- Set task
Your task is to copy the listing exactly, with the pictures left out.

>>

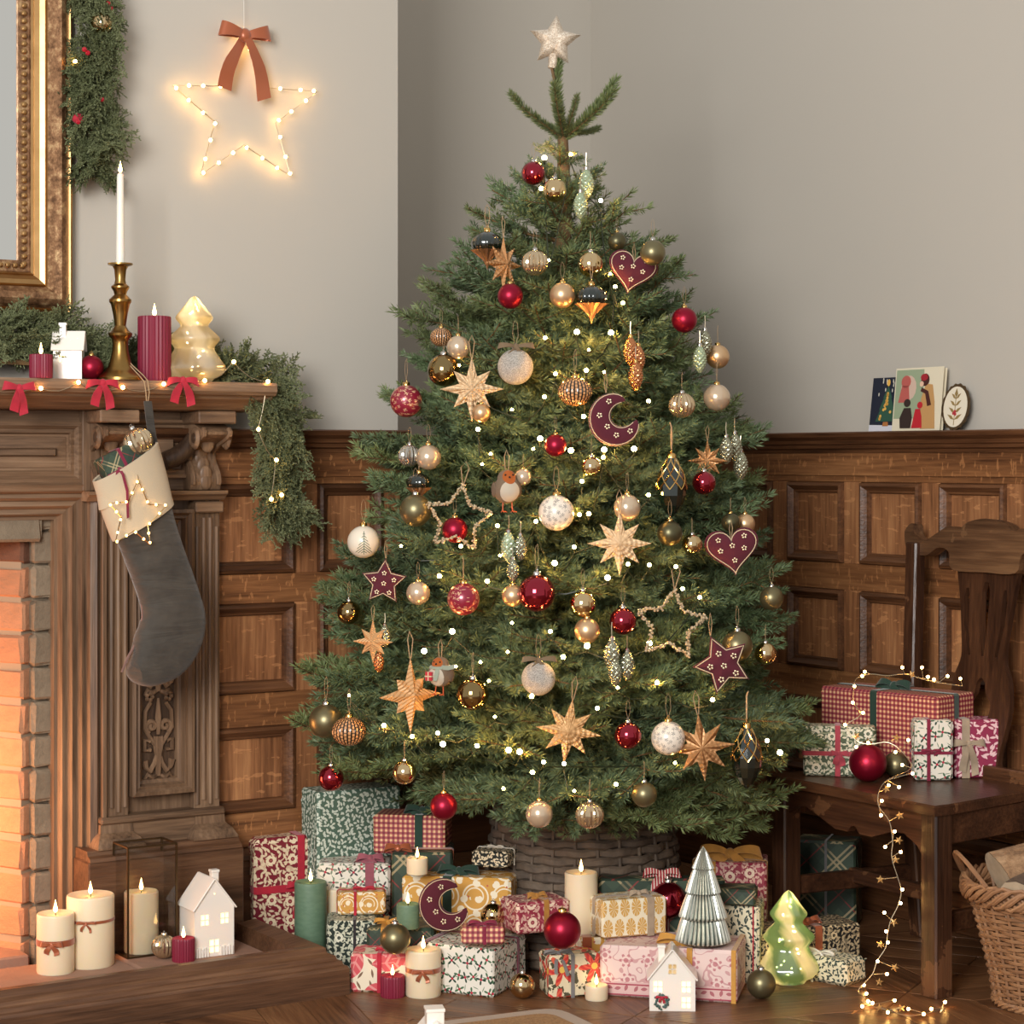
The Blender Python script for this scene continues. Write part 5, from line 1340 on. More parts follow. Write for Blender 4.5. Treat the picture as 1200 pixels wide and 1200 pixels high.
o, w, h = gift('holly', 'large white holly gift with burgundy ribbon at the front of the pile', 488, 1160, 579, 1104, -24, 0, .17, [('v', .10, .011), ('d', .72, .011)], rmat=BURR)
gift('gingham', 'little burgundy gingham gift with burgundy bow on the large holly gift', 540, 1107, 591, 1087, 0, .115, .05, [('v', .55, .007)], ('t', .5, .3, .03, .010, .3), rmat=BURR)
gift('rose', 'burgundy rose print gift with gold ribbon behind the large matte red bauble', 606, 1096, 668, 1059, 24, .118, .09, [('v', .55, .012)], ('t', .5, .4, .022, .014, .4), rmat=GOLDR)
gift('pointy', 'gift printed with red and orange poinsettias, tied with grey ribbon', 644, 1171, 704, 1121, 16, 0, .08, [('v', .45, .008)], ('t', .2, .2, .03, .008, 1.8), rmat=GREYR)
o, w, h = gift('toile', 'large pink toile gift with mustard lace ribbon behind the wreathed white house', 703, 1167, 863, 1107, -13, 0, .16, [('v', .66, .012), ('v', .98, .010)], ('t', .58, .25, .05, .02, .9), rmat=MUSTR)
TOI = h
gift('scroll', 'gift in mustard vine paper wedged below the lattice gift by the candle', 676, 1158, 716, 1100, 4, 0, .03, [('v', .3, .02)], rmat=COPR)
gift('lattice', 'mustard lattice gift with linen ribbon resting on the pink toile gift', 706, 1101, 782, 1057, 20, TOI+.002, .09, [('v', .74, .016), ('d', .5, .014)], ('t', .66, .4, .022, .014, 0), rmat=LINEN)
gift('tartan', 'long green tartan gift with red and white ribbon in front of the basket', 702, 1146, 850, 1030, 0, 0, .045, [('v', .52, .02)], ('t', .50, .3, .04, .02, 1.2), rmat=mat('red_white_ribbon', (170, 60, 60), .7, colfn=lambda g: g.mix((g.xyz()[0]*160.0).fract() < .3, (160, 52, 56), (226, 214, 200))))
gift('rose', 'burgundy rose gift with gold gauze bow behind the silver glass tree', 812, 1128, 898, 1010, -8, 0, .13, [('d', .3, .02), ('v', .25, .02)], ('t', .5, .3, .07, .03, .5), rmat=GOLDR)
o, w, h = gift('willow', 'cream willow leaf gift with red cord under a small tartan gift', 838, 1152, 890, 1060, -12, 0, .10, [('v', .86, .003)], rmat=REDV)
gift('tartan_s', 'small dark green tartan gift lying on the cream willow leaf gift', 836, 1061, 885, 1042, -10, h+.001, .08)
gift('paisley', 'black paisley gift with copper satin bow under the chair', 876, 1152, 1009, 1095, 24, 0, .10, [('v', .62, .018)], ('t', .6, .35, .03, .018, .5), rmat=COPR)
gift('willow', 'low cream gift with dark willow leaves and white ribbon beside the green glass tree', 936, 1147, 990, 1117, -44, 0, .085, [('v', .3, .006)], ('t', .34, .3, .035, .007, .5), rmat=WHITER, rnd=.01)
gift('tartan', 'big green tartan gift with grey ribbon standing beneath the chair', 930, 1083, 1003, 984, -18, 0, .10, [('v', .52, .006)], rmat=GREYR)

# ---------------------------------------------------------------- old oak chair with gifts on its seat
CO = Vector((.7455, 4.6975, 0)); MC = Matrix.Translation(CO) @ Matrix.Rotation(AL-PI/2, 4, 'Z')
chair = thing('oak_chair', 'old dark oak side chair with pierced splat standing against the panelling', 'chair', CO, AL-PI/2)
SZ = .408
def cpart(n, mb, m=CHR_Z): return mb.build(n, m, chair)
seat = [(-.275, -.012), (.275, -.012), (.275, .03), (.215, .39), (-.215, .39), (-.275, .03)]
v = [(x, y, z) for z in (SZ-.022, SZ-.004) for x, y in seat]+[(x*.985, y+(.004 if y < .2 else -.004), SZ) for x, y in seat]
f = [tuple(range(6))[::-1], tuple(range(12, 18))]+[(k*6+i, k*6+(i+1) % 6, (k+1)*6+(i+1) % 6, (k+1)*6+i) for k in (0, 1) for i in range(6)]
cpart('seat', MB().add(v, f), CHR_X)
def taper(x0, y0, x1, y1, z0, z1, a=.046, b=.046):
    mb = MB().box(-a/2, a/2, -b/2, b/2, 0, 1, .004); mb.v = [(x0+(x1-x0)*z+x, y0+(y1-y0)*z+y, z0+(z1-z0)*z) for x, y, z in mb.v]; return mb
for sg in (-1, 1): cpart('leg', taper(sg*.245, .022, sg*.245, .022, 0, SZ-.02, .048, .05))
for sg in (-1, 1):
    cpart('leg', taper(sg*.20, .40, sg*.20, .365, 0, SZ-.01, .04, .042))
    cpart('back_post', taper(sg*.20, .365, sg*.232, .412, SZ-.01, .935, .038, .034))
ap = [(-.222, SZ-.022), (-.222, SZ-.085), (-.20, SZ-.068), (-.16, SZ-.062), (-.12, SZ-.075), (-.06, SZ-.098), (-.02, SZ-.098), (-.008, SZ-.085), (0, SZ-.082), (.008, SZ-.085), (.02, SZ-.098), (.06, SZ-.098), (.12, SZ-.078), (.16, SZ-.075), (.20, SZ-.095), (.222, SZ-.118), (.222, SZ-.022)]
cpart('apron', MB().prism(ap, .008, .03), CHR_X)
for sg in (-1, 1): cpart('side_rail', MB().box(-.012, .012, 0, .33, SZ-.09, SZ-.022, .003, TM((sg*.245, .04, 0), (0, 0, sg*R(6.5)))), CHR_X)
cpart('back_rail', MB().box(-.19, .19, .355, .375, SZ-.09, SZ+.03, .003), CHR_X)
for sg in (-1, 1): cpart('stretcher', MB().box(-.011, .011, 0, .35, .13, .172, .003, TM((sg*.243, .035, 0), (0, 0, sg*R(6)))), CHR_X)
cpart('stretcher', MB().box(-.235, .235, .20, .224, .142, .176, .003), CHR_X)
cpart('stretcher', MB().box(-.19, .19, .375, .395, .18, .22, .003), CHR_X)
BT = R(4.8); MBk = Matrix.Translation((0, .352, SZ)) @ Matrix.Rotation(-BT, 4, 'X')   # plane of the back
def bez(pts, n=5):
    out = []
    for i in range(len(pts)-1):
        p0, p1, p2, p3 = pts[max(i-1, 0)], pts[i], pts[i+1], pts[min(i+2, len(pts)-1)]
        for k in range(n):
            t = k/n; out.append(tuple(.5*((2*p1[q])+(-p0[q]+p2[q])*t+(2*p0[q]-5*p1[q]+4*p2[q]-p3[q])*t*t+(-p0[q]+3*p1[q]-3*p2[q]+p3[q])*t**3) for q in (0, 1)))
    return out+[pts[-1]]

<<

- Task output
The Blender Python script for this scene continues. Write part 5, from line 1340 on. More parts follow. Write for Blender 4.5. Treat the picture as 1200 pixels wide and 1200 pixels high.
o, w, h = gift('holly', 'large white holly gift with burgundy ribbon at the front of the pile', 488, 1160, 579, 1104, -24, 0, .17, [('v', .10, .011), ('d', .72, .011)], rmat=BURR)
gift('gingham', 'little burgundy gingham gift with burgundy bow on the large holly gift', 540, 1107, 591, 1087, 0, .115, .05, [('v', .55, .007)], ('t', .5, .3, .03, .010, .3), rmat=BURR)
gift('rose', 'burgundy rose print gift with gold ribbon behind the large matte red bauble', 606, 1096, 668, 1059, 24, .118, .09, [('v', .55, .012)], ('t', .5, .4, .022, .014, .4), rmat=GOLDR)
gift('pointy', 'gift printed with red and orange poinsettias, tied with grey ribbon', 644, 1171, 704, 1121, 16, 0, .08, [('v', .45, .008)], ('t', .2, .2, .03, .008, 1.8), rmat=GREYR)
o, w, h = gift('toile', 'large pink toile gift with mustard lace ribbon behind the wreathed white house', 703, 1167, 863, 1107, -13, 0, .16, [('v', .66, .012), ('v', .98, .010)], ('t', .58, .25, .05, .02, .9), rmat=MUSTR)
TOI = h
gift('scroll', 'gift in mustard vine paper wedged below the lattice gift by the candle', 676, 1158, 716, 1100, 4, 0, .03, [('v', .3, .02)], rmat=COPR)
gift('lattice', 'mustard lattice gift with linen ribbon resting on the pink toile gift', 706, 1101, 782, 1057, 20, TOI+.002, .09, [('v', .74, .016), ('d', .5, .014)], ('t', .66, .4, .022, .014, 0), rmat=LINEN)
gift('tartan', 'long green tartan gift with red and white ribbon in front of the basket', 702, 1146, 850, 1030, 0, 0, .045, [('v', .52, .02)], ('t', .50, .3, .04, .02, 1.2), rmat=mat('red_white_ribbon', (170, 60, 60), .7, colfn=lambda g: g.mix((g.xyz()[0]*160.0).fract() < .3, (160, 52, 56), (226, 214, 200))))
gift('rose', 'burgundy rose gift with gold gauze bow behind the silver glass tree', 812, 1128, 898, 1010, -8, 0, .13, [('d', .3, .02), ('v', .25, .02)], ('t', .5, .3, .07, .03, .5), rmat=GOLDR)
o, w, h = gift('willow', 'cream willow leaf gift with red cord under a small tartan gift', 838, 1152, 890, 1060, -12, 0, .10, [('v', .86, .003)], rmat=REDV)
gift('tartan_s', 'small dark green tartan gift lying on the cream willow leaf gift', 836, 1061, 885, 1042, -10, h+.001, .08)
gift('paisley', 'black paisley gift with copper satin bow under the chair', 876, 1152, 1009, 1095, 24, 0, .10, [('v', .62, .018)], ('t', .6, .35, .03, .018, .5), rmat=COPR)
gift('willow', 'low cream gift with dark willow leaves and white ribbon beside the green glass tree', 936, 1147, 990, 1117, -44, 0, .085, [('v', .3, .006)], ('t', .34, .3, .035, .007, .5), rmat=WHITER, rnd=.01)
gift('tartan', 'big green tartan gift with grey ribbon standing beneath the chair', 930, 1083, 1003, 984, -18, 0, .10, [('v', .52, .006)], rmat=GREYR)

# ---------------------------------------------------------------- old oak chair with gifts on its seat
CO = Vector((.7455, 4.6975, 0)); MC = Matrix.Translation(CO) @ Matrix.Rotation(AL-PI/2, 4, 'Z')
chair = thing('oak_chair', 'old dark oak side chair with pierced splat standing against the panelling', 'chair', CO, AL-PI/2)
SZ = .408
def cpart(n, mb, m=CHR_Z): return mb.build(n, m, chair)
seat = [(-.275, -.012), (.275, -.012), (.275, .03), (.215, .39), (-.215, .39), (-.275, .03)]
v = [(x, y, z) for z in (SZ-.022, SZ-.004) for x, y in seat]+[(x*.985, y+(.004 if y < .2 else -.004), SZ) for x, y in seat]
f = [tuple(range(6))[::-1], tuple(range(12, 18))]+[(k*6+i, k*6+(i+1) % 6, (k+1)*6+(i+1) % 6, (k+1)*6+i) for k in (0, 1) for i in range(6)]
cpart('seat', MB().add(v, f), CHR_X)
def taper(x0, y0, x1, y1, z0, z1, a=.046, b=.046):
    mb = MB().box(-a/2, a/2, -b/2, b/2, 0, 1, .004); mb.v = [(x0+(x1-x0)*z+x, y0+(y1-y0)*z+y, z0+(z1-z0)*z) for x, y, z in mb.v]; return mb
for sg in (-1, 1): cpart('leg', taper(sg*.245, .022, sg*.245, .022, 0, SZ-.02, .048, .05))
for sg in (-1, 1):
    cpart('leg', taper(sg*.20, .40, sg*.20, .365, 0, SZ-.01, .04, .042))
    cpart('back_post', taper(sg*.20, .365, sg*.232, .412, SZ-.01, .935, .038, .034))
ap = [(-.222, SZ-.022), (-.222, SZ-.085), (-.20, SZ-.068), (-.16, SZ-.062), (-.12, SZ-.075), (-.06, SZ-.098), (-.02, SZ-.098), (-.008, SZ-.085), (0, SZ-.082), (.008, SZ-.085), (.02, SZ-.098), (.06, SZ-.098), (.12, SZ-.078), (.16, SZ-.075), (.20, SZ-.095), (.222, SZ-.118), (.222, SZ-.022)]
cpart('apron', MB().prism(ap, .008, .03), CHR_X)
for sg in (-1, 1): cpart('side_rail', MB().box(-.012, .012, 0, .33, SZ-.09, SZ-.022, .003, TM((sg*.245, .04, 0), (0, 0, sg*R(6.5)))), CHR_X)
cpart('back_rail', MB().box(-.19, .19, .355, .375, SZ-.09, SZ+.03, .003), CHR_X)
for sg in (-1, 1): cpart('stretcher', MB().box(-.011, .011, 0, .35, .13, .172, .003, TM((sg*.243, .035, 0), (0, 0, sg*R(6)))), CHR_X)
cpart('stretcher', MB().box(-.235, .235, .20, .224, .142, .176, .003), CHR_X)
cpart('stretcher', MB().box(-.19, .19, .375, .395, .18, .22, .003), CHR_X)
BT = R(4.8); MBk = Matrix.Translation((0, .352, SZ)) @ Matrix.Rotation(-BT, 4, 'X')   # plane of the back
def bez(pts, n=5):
    out = []
    for i in range(len(pts)-1):
        p0, p1, p2, p3 = pts[max(i-1, 0)], pts[i], pts[i+1], pts[min(i+2, len(pts)-1)]
        for k in range(n):
            t = k/n; out.append(tuple(.5*((2*p1[q])+(-p0[q]+p2[q])*t+(2*p0[q]-5*p1[q]+4*p2[q]-p3[q])*t*t+(-p0[q]+3*p1[q]-3*p2[q]+p3[q])*t**3) for q in (0, 1)))
    return out+[pts[-1]]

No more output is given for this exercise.